* [DIRECTIONS FOR THIS TASK]:
Each line that holds the word "scene" counts once; report how many lines do so and nothing else.

* [AVAILABLE DATA]:
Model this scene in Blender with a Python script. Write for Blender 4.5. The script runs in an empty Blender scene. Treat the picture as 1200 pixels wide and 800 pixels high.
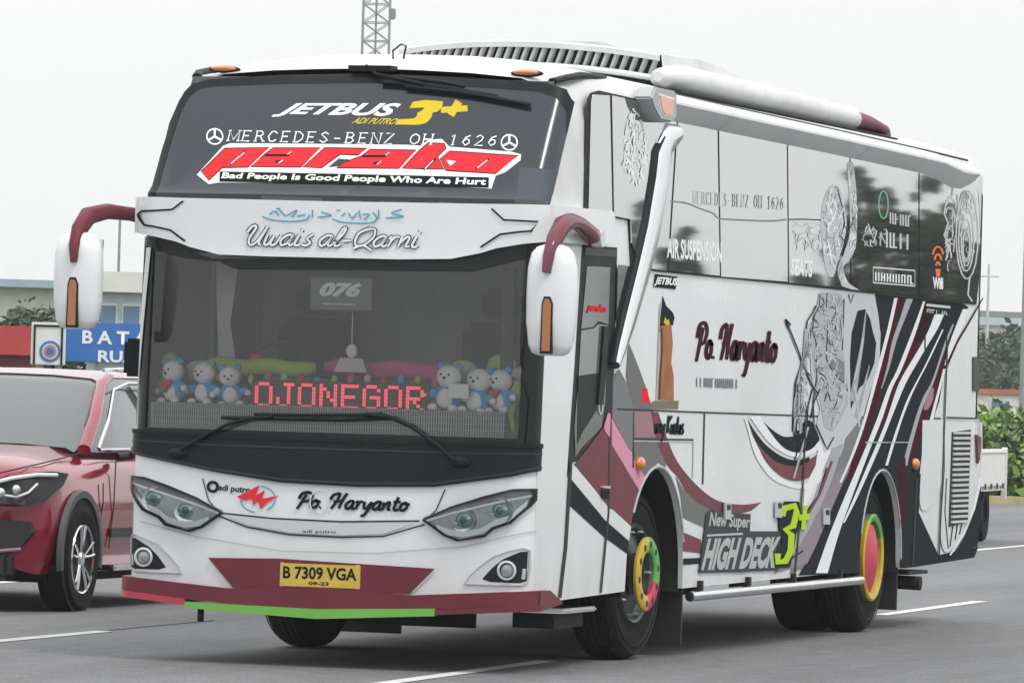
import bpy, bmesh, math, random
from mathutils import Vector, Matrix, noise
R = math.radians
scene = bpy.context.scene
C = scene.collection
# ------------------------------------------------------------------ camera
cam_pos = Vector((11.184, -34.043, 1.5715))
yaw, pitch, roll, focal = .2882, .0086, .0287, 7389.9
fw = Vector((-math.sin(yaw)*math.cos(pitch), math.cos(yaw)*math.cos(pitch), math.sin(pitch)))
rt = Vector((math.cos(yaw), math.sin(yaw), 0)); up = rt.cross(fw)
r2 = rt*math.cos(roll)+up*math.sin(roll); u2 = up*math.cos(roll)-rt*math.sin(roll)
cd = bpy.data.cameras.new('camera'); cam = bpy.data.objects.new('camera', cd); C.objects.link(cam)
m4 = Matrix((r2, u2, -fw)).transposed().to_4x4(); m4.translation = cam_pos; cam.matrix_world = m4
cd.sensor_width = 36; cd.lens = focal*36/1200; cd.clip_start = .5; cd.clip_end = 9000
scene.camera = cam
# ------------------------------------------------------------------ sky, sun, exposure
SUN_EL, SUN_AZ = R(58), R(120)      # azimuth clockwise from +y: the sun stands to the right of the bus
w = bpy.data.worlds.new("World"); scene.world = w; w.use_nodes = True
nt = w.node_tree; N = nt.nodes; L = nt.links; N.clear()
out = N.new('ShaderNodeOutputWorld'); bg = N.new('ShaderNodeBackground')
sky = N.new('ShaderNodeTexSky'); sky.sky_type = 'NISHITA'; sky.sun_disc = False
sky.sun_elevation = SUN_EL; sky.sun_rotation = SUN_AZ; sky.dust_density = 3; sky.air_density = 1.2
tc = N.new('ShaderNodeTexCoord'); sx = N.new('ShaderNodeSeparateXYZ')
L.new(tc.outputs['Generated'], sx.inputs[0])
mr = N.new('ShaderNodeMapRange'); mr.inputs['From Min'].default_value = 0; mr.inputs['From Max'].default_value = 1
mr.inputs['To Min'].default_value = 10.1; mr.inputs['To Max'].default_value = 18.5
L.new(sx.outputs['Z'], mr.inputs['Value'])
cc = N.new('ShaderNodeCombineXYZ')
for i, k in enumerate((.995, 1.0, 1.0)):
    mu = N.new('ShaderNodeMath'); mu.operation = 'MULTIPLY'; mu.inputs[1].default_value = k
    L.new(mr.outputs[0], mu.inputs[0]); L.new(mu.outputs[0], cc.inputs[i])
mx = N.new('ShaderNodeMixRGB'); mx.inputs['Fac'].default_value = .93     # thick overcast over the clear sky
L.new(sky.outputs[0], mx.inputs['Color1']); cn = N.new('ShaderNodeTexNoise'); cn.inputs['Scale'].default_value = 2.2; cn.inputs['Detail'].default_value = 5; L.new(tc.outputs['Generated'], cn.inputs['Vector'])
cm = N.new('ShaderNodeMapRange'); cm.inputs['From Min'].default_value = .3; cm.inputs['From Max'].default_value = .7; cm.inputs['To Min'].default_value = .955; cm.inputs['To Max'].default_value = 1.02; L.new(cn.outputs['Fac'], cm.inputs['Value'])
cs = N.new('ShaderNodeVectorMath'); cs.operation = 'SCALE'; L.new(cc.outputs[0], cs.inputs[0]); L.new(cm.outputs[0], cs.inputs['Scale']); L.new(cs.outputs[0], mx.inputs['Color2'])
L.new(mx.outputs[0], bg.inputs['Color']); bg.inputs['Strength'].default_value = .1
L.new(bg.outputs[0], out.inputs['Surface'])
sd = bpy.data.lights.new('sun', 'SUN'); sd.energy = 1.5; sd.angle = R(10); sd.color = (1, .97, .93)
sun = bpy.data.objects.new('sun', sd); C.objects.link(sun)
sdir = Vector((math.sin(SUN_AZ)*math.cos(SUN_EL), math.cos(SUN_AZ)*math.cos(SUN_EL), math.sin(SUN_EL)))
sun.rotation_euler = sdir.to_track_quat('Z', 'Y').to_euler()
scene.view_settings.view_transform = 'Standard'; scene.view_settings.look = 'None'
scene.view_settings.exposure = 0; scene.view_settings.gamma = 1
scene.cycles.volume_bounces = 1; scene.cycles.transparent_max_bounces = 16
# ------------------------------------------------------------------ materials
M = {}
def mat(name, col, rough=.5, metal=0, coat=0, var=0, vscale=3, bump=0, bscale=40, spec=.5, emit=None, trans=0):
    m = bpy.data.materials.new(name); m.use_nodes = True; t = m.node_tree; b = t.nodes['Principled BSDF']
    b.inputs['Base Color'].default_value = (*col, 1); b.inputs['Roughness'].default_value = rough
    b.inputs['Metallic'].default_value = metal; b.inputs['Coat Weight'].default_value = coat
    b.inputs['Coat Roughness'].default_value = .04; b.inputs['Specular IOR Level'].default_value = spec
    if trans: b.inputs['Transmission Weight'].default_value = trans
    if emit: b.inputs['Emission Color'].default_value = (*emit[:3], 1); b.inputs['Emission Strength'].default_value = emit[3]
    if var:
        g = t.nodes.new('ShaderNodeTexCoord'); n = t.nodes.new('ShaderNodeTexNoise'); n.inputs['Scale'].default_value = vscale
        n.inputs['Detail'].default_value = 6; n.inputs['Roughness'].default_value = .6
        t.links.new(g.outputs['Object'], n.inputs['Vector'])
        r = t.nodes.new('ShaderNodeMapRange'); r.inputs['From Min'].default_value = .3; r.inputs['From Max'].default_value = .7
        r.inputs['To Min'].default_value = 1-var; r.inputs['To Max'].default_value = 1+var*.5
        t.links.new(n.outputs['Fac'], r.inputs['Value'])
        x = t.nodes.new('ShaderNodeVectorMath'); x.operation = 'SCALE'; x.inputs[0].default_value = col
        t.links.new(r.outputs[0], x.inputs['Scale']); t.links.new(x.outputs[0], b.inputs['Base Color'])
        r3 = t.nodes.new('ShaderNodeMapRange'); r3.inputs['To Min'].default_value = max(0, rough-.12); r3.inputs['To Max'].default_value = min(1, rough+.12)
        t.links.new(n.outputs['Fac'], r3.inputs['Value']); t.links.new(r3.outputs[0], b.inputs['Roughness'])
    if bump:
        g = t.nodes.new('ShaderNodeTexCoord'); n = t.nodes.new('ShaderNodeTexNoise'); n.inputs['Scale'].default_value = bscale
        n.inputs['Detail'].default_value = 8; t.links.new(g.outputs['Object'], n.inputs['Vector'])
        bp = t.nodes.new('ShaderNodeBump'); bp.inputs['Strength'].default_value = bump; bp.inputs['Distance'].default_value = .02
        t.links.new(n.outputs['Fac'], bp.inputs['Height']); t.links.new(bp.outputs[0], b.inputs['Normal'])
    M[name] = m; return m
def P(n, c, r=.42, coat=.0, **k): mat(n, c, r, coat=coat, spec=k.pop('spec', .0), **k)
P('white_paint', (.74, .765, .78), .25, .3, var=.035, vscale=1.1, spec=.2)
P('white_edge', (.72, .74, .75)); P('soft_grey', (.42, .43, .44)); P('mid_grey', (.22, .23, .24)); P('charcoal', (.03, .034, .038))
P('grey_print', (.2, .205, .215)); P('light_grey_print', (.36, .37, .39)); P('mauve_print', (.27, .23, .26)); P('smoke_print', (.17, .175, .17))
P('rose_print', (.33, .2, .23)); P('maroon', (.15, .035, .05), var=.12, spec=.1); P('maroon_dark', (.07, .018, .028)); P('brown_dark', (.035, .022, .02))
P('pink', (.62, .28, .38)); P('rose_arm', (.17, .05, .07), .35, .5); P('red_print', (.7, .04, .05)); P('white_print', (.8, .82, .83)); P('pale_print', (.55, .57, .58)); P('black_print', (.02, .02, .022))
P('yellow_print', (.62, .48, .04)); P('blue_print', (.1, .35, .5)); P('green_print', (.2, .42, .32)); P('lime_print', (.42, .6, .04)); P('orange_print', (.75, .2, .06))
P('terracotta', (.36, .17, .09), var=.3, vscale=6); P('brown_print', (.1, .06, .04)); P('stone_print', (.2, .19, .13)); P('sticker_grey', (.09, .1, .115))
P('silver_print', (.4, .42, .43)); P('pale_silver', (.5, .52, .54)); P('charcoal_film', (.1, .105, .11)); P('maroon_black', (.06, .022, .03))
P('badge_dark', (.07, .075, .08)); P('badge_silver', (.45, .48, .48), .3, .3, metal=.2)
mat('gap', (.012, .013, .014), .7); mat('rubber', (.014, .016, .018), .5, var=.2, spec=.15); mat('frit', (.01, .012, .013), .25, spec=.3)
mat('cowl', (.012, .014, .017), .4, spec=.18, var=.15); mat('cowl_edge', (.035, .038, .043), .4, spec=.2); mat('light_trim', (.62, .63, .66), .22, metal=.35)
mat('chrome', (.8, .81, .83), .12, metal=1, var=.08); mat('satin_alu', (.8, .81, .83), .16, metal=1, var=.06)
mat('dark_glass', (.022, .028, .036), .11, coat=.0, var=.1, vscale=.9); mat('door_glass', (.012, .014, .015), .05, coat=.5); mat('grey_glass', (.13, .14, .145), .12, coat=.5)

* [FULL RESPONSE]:
8